## Task prompt
Write out the listing exactly as it is given.

Records with scene code
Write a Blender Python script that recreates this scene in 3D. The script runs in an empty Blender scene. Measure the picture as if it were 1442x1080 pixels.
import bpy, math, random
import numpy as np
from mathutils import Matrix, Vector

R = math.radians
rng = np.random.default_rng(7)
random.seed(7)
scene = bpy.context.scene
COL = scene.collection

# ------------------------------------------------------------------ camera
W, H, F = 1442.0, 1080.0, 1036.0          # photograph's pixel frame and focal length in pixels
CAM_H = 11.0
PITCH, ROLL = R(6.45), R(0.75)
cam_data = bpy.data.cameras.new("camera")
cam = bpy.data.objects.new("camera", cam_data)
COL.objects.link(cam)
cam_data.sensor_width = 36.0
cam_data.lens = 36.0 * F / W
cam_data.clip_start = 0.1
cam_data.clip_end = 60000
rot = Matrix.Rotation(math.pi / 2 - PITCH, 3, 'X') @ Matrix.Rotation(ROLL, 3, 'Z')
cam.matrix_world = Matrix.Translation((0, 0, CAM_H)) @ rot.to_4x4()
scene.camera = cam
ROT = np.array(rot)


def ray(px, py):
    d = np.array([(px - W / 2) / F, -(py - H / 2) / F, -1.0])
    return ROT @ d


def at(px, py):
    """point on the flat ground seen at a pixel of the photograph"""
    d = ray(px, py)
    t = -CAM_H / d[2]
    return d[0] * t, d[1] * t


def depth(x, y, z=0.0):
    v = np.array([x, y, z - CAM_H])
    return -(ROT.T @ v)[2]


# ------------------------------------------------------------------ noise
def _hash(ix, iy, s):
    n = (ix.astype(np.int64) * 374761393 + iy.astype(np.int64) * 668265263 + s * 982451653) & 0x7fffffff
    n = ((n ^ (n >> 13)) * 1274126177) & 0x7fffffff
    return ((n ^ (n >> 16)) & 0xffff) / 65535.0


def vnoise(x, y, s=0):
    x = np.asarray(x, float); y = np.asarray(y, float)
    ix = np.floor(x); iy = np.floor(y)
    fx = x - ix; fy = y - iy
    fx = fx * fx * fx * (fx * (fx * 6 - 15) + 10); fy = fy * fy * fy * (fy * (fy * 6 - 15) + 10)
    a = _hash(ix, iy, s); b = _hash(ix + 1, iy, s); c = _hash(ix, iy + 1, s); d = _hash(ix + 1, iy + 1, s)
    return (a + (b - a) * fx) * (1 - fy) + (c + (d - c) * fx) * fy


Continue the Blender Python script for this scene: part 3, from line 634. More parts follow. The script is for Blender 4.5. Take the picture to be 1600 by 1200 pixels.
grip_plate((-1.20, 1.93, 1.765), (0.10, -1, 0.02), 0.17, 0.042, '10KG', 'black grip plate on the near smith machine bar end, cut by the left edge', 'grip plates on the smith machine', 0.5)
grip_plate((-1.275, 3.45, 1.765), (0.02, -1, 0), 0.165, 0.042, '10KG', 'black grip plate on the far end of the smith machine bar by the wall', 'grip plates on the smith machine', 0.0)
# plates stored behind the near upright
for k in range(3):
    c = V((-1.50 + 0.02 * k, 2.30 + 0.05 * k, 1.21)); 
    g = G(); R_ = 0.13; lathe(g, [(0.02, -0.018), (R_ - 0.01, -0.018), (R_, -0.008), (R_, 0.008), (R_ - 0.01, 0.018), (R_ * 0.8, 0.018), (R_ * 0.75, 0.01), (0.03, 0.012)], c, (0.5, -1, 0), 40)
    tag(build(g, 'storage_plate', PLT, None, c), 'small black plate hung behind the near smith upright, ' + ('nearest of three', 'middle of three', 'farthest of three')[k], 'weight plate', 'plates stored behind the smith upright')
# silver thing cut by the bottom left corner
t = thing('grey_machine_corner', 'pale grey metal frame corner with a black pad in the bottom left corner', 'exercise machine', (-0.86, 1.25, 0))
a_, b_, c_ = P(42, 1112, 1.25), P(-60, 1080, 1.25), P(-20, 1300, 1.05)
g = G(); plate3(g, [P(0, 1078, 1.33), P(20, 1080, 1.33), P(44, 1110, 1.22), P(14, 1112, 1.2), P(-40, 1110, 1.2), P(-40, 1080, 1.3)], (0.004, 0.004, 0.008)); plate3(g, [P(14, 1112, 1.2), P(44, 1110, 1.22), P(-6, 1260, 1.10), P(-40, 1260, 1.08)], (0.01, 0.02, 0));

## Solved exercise
Write a Blender Python script that recreates this scene in 3D. The script runs in an empty Blender scene. Measure the picture as if it were 1442x1080 pixels.
import bpy, math, random
import numpy as np
from mathutils import Matrix, Vector

R = math.radians
rng = np.random.default_rng(7)
random.seed(7)
scene = bpy.context.scene
COL = scene.collection

# ------------------------------------------------------------------ camera
W, H, F = 1442.0, 1080.0, 1036.0          # photograph's pixel frame and focal length in pixels
CAM_H = 11.0
PITCH, ROLL = R(6.45), R(0.75)
cam_data = bpy.data.cameras.new("camera")
cam = bpy.data.objects.new("camera", cam_data)
COL.objects.link(cam)
cam_data.sensor_width = 36.0
cam_data.lens = 36.0 * F / W
cam_data.clip_start = 0.1
cam_data.clip_end = 60000
rot = Matrix.Rotation(math.pi / 2 - PITCH, 3, 'X') @ Matrix.Rotation(ROLL, 3, 'Z')
cam.matrix_world = Matrix.Translation((0, 0, CAM_H)) @ rot.to_4x4()
scene.camera = cam
ROT = np.array(rot)


def ray(px, py):
    d = np.array([(px - W / 2) / F, -(py - H / 2) / F, -1.0])
    return ROT @ d


def at(px, py):
    """point on the flat ground seen at a pixel of the photograph"""
    d = ray(px, py)
    t = -CAM_H / d[2]
    return d[0] * t, d[1] * t


def depth(x, y, z=0.0):
    v = np.array([x, y, z - CAM_H])
    return -(ROT.T @ v)[2]


# ------------------------------------------------------------------ noise
def _hash(ix, iy, s):
    n = (ix.astype(np.int64) * 374761393 + iy.astype(np.int64) * 668265263 + s * 982451653) & 0x7fffffff
    n = ((n ^ (n >> 13)) * 1274126177) & 0x7fffffff
    return ((n ^ (n >> 16)) & 0xffff) / 65535.0


def vnoise(x, y, s=0):
    x = np.asarray(x, float); y = np.asarray(y, float)
    ix = np.floor(x); iy = np.floor(y)
    fx = x - ix; fy = y - iy
    fx = fx * fx * fx * (fx * (fx * 6 - 15) + 10); fy = fy * fy * fy * (fy * (fy * 6 - 15) + 10)
    a = _hash(ix, iy, s); b = _hash(ix + 1, iy, s); c = _hash(ix, iy + 1, s); d = _hash(ix + 1, iy + 1, s)
    return (a + (b - a) * fx) * (1 - fy) + (c + (d - c) * fx) * fy


Continue the Blender Python script for this scene: part 3, from line 634. More parts follow. The script is for Blender 4.5. Take the picture to be 1600 by 1200 pixels.
grip_plate((-1.20, 1.93, 1.765), (0.10, -1, 0.02), 0.17, 0.042, '10KG', 'black grip plate on the near smith machine bar end, cut by the left edge', 'grip plates on the smith machine', 0.5)
grip_plate((-1.275, 3.45, 1.765), (0.02, -1, 0), 0.165, 0.042, '10KG', 'black grip plate on the far end of the smith machine bar by the wall', 'grip plates on the smith machine', 0.0)
# plates stored behind the near upright
for k in range(3):
    c = V((-1.50 + 0.02 * k, 2.30 + 0.05 * k, 1.21)); 
    g = G(); R_ = 0.13; lathe(g, [(0.02, -0.018), (R_ - 0.01, -0.018), (R_, -0.008), (R_, 0.008), (R_ - 0.01, 0.018), (R_ * 0.8, 0.018), (R_ * 0.75, 0.01), (0.03, 0.012)], c, (0.5, -1, 0), 40)
    tag(build(g, 'storage_plate', PLT, None, c), 'small black plate hung behind the near smith upright, ' + ('nearest of three', 'middle of three', 'farthest of three')[k], 'weight plate', 'plates stored behind the smith upright')
# silver thing cut by the bottom left corner
t = thing('grey_machine_corner', 'pale grey metal frame corner with a black pad in the bottom left corner', 'exercise machine', (-0.86, 1.25, 0))
a_, b_, c_ = P(42, 1112, 1.25), P(-60, 1080, 1.25), P(-20, 1300, 1.05)
g = G(); plate3(g, [P(0, 1078, 1.33), P(20, 1080, 1.33), P(44, 1110, 1.22), P(14, 1112, 1.2), P(-40, 1110, 1.2), P(-40, 1080, 1.3)], (0.004, 0.004, 0.008)); plate3(g, [P(14, 1112, 1.2), P(44, 1110, 1.22), P(-6, 1260, 1.10), P(-40, 1260, 1.08)], (0.01, 0.02, 0));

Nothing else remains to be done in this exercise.